Mientras tanto, mi amigo Raúl, mi duende del sombrero con cascabel, continúa en su intento de despertar del todo, de ver con claridad, de identificar el azul del cielo y el rostro de quienes le hablamos. Continúa en su intento de levantar la mano para apretar las nuestras...

Pero mañana voy a ir a verlo. Voy a ir a contarle que he sentido nuevamente el frescor del agua entre mi piel, que las ardillas andaban por ahí, que la brisa que llega del mar es fresca, muy fresca...

Y le diré que cada instante estaba él en mi pensamiento, y que imaginaba el próximo verano nadando juntos, identificando perfectamente el vuelo de las mariposas y el color de las margaritas y del espliego.

Mañana iré a contarle mis sensaciones de alegría y de nostalgia; le hablaré del otoño luminoso y lleno de colores que nos está esperando. Que la vendimia está a punto de empezar, que los pájaros andan inquietos preparando su viaje hacia el sur, detrás del calorcito... Le contaré un montón de cosas que, seguro, él entenderá como nadie

Definitivamente, la vida nos aguarda detrás de cada esquina, detrás de cada paso. Y cada paso que damos supone un nuevo giro que damos a nuestra vida, dibuja nuevos paisajes y establece un nuevo trazado hacia nuestro horizonte. Incluso él, aparentemente inmóvil, a veces como dormido, sigue dando un pasito detrás de otro, avanzando hacia delante, trazando y recorriendo  su propio camino
Hay que ser conscientes de ello, de cada paso, de cada cosa que vemos, olemos o sentimos... ser conscientes y disfrutarlo, y agradecerlo y bendecirlo.
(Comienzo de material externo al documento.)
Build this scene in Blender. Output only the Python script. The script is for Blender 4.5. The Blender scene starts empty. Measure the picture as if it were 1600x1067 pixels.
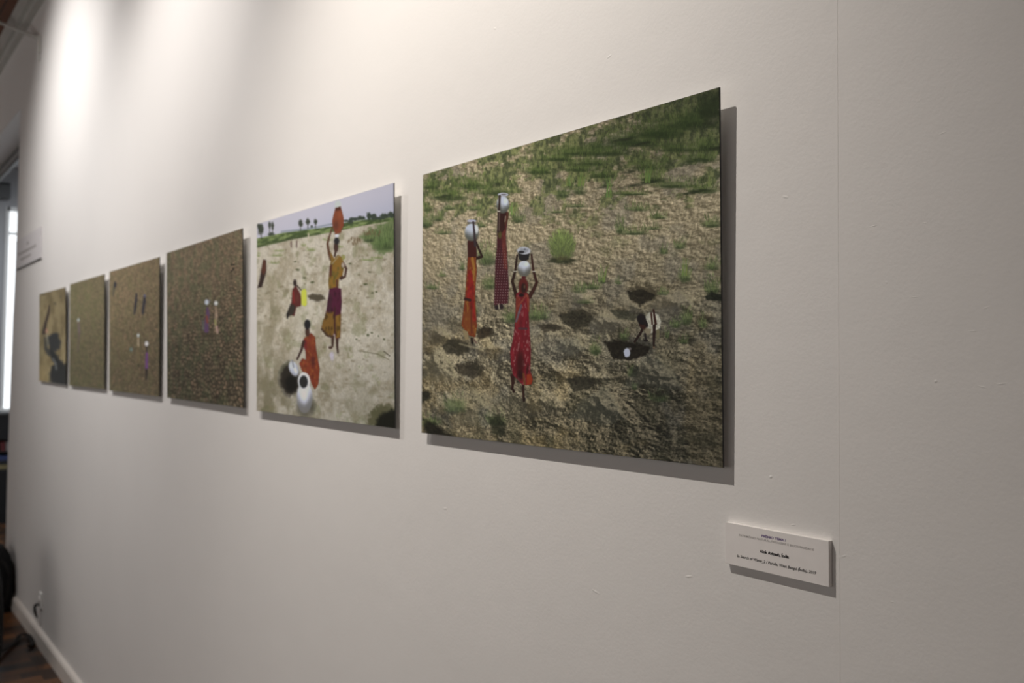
import bpy, bmesh, math, random
import numpy as np
from mathutils import Vector, Matrix

C = bpy.context.scene.collection
scene = bpy.context.scene

# ================================================================ camera
YAW, PITCH, ROLL, DIST, FPX = .9298, .0176, .0021, .9452, 1422.0
EYE = 1.6
_F = np.array([-math.sin(YAW)*math.cos(PITCH), math.cos(YAW)*math.cos(PITCH), math.sin(PITCH)])
_R = np.array([math.cos(YAW), math.sin(YAW), 0.]); _U = np.cross(_R, _F)
_R2 = _R*math.cos(ROLL)+_U*math.sin(ROLL); _U2 = -_R*math.sin(ROLL)+_U*math.cos(ROLL)
CAM = np.array([0, -DIST, EYE])
def project(x, y, z):
    v0, v1, v2 = x-CAM[0], y-CAM[1], z-CAM[2]
    Z = v0*_F[0]+v1*_F[1]+v2*_F[2]
    return (800+FPX*(v0*_R2[0]+v1*_R2[1]+v2*_R2[2])/Z, 533.5-FPX*(v0*_U2[0]+v1*_U2[1]+v2*_U2[2])/Z)
cam = bpy.data.cameras.new('camera'); co = bpy.data.objects.new('camera', cam); C.objects.link(co)
co.matrix_world = Matrix(((_R2[0], _U2[0], -_F[0], CAM[0]), (_R2[1], _U2[1], -_F[1], CAM[1]), (_R2[2], _U2[2], -_F[2], CAM[2]), (0, 0, 0, 1)))
cam.sensor_width = 36; cam.lens = FPX*36/1600; cam.clip_start = .05; cam.clip_end = 100
cam.dof.use_dof = True; cam.dof.focus_distance = 1.22; cam.dof.aperture_fstop = 5.6
scene.camera = co

# ================================================================ materials
def nodes(name):
    m = bpy.data.materials.new(name); m.use_nodes = True
    nt = m.node_tree; b = nt.nodes['Principled BSDF']
    return m, nt, b
def N(nt, t, **kw):
    n = nt.nodes.new(t)
    for k, v in kw.items():
        if k in n.inputs: n.inputs[k].default_value = v
        else: setattr(n, k, v)
    return n
def plain(name, col, rough=.6, spec=.3, metal=0, var=.06, scale=30, bump=0):
    m, nt, b = nodes(name)
    tc = N(nt, 'ShaderNodeTexCoord'); nz = N(nt, 'ShaderNodeTexNoise', Scale=scale, Detail=4.0)
    nt.links.new(tc.outputs['Object'], nz.inputs['Vector'])
    r = N(nt, 'ShaderNodeValToRGB')
    r.color_ramp.elements[0].color = tuple(max(0, c*(1-var)) for c in col)+(1,); r.color_ramp.elements[0].position = .3
    r.color_ramp.elements[1].color = tuple(min(1, c*(1+var)) for c in col)+(1,); r.color_ramp.elements[1].position = .7
    nt.links.new(nz.outputs['Fac'], r.inputs['Fac']); nt.links.new(r.outputs['Color'], b.inputs['Base Color'])
    b.inputs['Roughness'].default_value = rough; b.inputs['Specular IOR Level'].default_value = spec; b.inputs['Metallic'].default_value = metal
    if bump:
        bp = N(nt, 'ShaderNodeBump', Strength=bump, Distance=.002); nt.links.new(nz.outputs['Fac'], bp.inputs['Height']); nt.links.new(bp.outputs['Normal'], b.inputs['Normal'])
    return m

def wall_paint(name, col, rough=.62):
    m, nt, b = nodes(name)
    tc = N(nt, 'ShaderNodeTexCoord')
    n1 = N(nt, 'ShaderNodeTexNoise', Scale=1.6, Detail=3.0); n2 = N(nt, 'ShaderNodeTexNoise', Scale=26.0, Detail=6.0, Roughness=.6); n3 = N(nt, 'ShaderNodeTexNoise', Scale=190.0, Detail=3.0)
    n4 = N(nt, 'ShaderNodeTexNoise', Scale=7.0, Detail=2.0)
    mp = N(nt, 'ShaderNodeMapping'); mp.inputs['Scale'].default_value = (1, 1, .55)
    for n in (n1, n2, n3, n4): nt.links.new(tc.outputs['Object'], n.inputs['Vector'])
    r = N(nt, 'ShaderNodeValToRGB')
    r.color_ramp.elements[0].position = .3; r.color_ramp.elements[0].color = tuple(c*.975 for c in col)+(1,)
    r.color_ramp.elements[1].position = .7; r.color_ramp.elements[1].color = tuple(min(1, c*1.01) for c in col)+(1,)
    nt.links.new(n1.outputs['Fac'], r.inputs['Fac']); nt.links.new(r.outputs['Color'], b.inputs['Base Color'])
    a1 = N(nt, 'ShaderNodeMath', operation='MULTIPLY'); a1.inputs[1].default_value = .55; nt.links.new(n2.outputs['Fac'], a1.inputs[0])
    a2 = N(nt, 'ShaderNodeMath', operation='MULTIPLY_ADD'); a2.inputs[1].default_value = .22; nt.links.new(n3.outputs['Fac'], a2.inputs[0]); nt.links.new(a1.outputs[0], a2.inputs[2])
    a3 = N(nt, 'ShaderNodeMath', operation='MULTIPLY_ADD'); a3.inputs[1].default_value = 1.6; nt.links.new(n4.outputs['Fac'], a3.inputs[0]); nt.links.new(a2.outputs[0], a3.inputs[2])
    bp = N(nt, 'ShaderNodeBump', Strength=.5, Distance=.0016); nt.links.new(a3.outputs[0], bp.inputs['Height']); nt.links.new(bp.outputs['Normal'], b.inputs['Normal'])
    b.inputs['Roughness'].default_value = rough; b.inputs['Specular IOR Level'].default_value = .25
    return m

def parquet(name):
    m, nt, b = nodes(name)
    tc = N(nt, 'ShaderNodeTexCoord'); mp = N(nt, 'ShaderNodeMapping')
    mp.inputs['Rotation'].default_value = (0, 0, math.radians(90))
    nt.links.new(tc.outputs['Object'], mp.inputs['Vector'])
    br = N(nt, 'ShaderNodeTexBrick', Scale=1.0)
    br.inputs['Brick Width'].default_value = .17; br.inputs['Row Height'].default_value = .085; br.inputs['Mortar Size'].default_value = .0016
    br.inputs['Color1'].default_value = (.020, .012, .009, 1); br.inputs['Color2'].default_value = (.24, .10, .035, 1); br.inputs['Mortar'].default_value = (.008, .006, .005, 1)
    br.inputs['Bias'].default_value = -.15
    nt.links.new(mp.outputs['Vector'], br.inputs['Vector'])
    mp2 = N(nt, 'ShaderNodeMapping'); mp2.inputs['Scale'].default_value = (60, 5, 20); nt.links.new(tc.outputs['Object'], mp2.inputs['Vector'])
    g = N(nt, 'ShaderNodeTexNoise', Scale=1.0, Detail=5.0); nt.links.new(mp2.outputs['Vector'], g.inputs['Vector'])
    r = N(nt, 'ShaderNodeValToRGB'); r.color_ramp.elements[0].color = (.55, .55, .55, 1); r.color_ramp.elements[1].color = (1, 1, 1, 1)
    nt.links.new(g.outputs['Fac'], r.inputs['Fac'])
    mx = N(nt, 'ShaderNodeMix', data_type='RGBA', blend_type='MULTIPLY'); mx.inputs[0].default_value = 1
    nt.links.new(br.outputs['Color'], mx.inputs[6]); nt.links.new(r.outputs['Color'], mx.inputs[7]); nt.links.new(mx.outputs[2], b.inputs['Base Color'])
    b.inputs['Roughness'].default_value = .38; b.inputs['Specular IOR Level'].default_value = .4
    return m

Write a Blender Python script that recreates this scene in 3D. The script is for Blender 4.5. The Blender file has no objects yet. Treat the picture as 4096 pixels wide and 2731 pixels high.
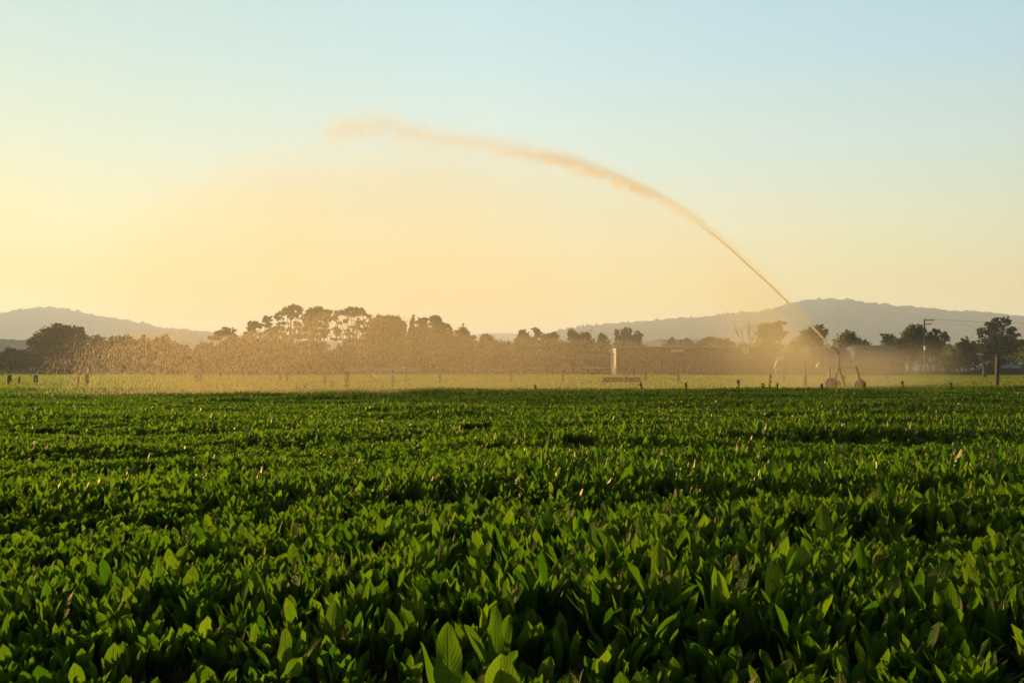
import bpy, bmesh, math, random
import numpy as np
from mathutils import Vector, Matrix

C = bpy.context.scene.collection
S = bpy.context.scene
R = math.radians

# ------------------------------------------------------------------ camera, sky, sun, exposure
CAM_H = 1.3
F = 3982.0                      # focal length in photo pixels (35 mm on full frame)
HOR = 1472.0
PITCH = math.atan((HOR - 1365.5) / F)
cam = bpy.data.cameras.new('camera')
cam.lens = 35.0; cam.sensor_width = 36.0
cam.clip_start = 0.05; cam.clip_end = 20000
camo = bpy.data.objects.new('camera', cam); C.objects.link(camo)
camo.location = (0, 0, CAM_H); camo.rotation_euler = (R(90) + PITCH, 0, 0)
S.camera = camo

SUN_EL, SUN_AZ = R(7.5), R(-58.0)       # azimuth clockwise from +Y (view direction)
sd = Vector((math.sin(SUN_AZ) * math.cos(SUN_EL), math.cos(SUN_AZ) * math.cos(SUN_EL), math.sin(SUN_EL)))
sun = bpy.data.lights.new('sun', 'SUN'); sun.energy = 5.0; sun.angle = R(0.5); sun.color = (1.0, 0.73, 0.40)
suno = bpy.data.objects.new('sun', sun); C.objects.link(suno)
suno.rotation_euler = sd.to_track_quat('Z', 'Y').to_euler()

W = bpy.data.worlds.new('World'); S.world = W; W.use_nodes = True
nt = W.node_tree; nt.nodes.clear()
wo = nt.nodes.new('ShaderNodeOutputWorld'); bg = nt.nodes.new('ShaderNodeBackground')
sky = nt.nodes.new('ShaderNodeTexSky'); sky.sky_type = 'NISHITA'; sky.sun_disc = False
sky.sun_elevation = SUN_EL; sky.sun_rotation = SUN_AZ
sky.air_density = 1.0; sky.dust_density = 2.2; sky.ozone_density = 1.5; sky.altitude = 0
bg.inputs['Strength'].default_value = 0.05
# the evening glow: physical sky mixed with a sunset tint that depends on the real elevation and azimuth of the sky
def wn(t, **k):
    n = nt.nodes.new(t)
    for a, b in k.items(): setattr(n, a, b)
    return n
def wl(a, b): nt.links.new(a, b)
tcw = wn('ShaderNodeTexCoord'); nrmz = wn('ShaderNodeVectorMath', operation='NORMALIZE'); wl(tcw.outputs['Generated'], nrmz.inputs[0])
sxyz = wn('ShaderNodeSeparateXYZ'); wl(nrmz.outputs[0], sxyz.inputs[0])
rampE = wn('ShaderNodeValToRGB'); wl(sxyz.outputs[2], rampE.inputs[0])
SKY_STOPS = [(0.0, (.97, .69, .255)), (.08, (.95, .72, .30)), (.135, (.87, .79, .47)), (.205, (.70, .79, .65)), (.29, (.56, .74, .73)), (.38, (.48, .68, .72)), (.55, (.20, .30, .40)), (1.0, (.05, .09, .16))]
el = rampE.color_ramp.elements
while len(el) < len(SKY_STOPS): el.new(.5)
for i_, (p_, c_) in enumerate(SKY_STOPS): el[i_].position = p_; el[i_].color = (*c_, 1)
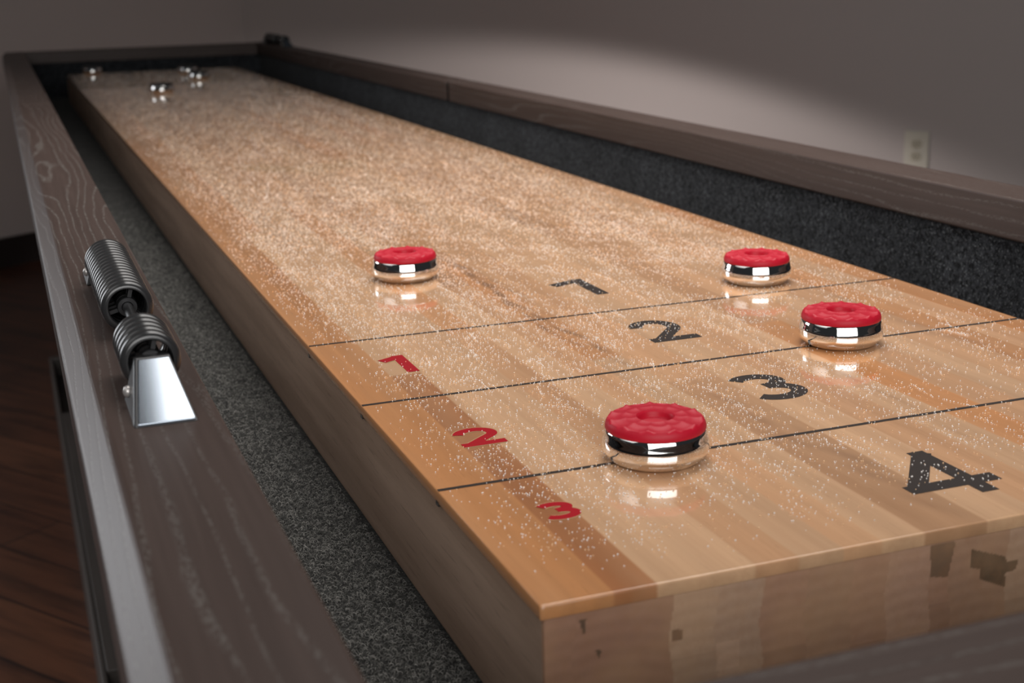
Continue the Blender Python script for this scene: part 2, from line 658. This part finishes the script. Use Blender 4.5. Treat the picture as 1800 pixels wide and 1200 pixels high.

Por eso agradezco hasta la nostalgia y ese tufillo de tristeza que me deja el verano que empieza a alejarse. Lo agradezco porque es el mejor indicador de cómo lo he sentido, de cómo lo he integrado en mi piel y en mi alma.

Mientras llega el siguiente verano intentaré seguir disfrutando de cada instante que la vida, generosa como siempre, me va regalando y, ya lo he pensado, tendré que ir a comprarme unas nuevas botas de agua y de nieve, porque el año pasado andaba resbalando por la calle con mis viejas suelas desgastadas.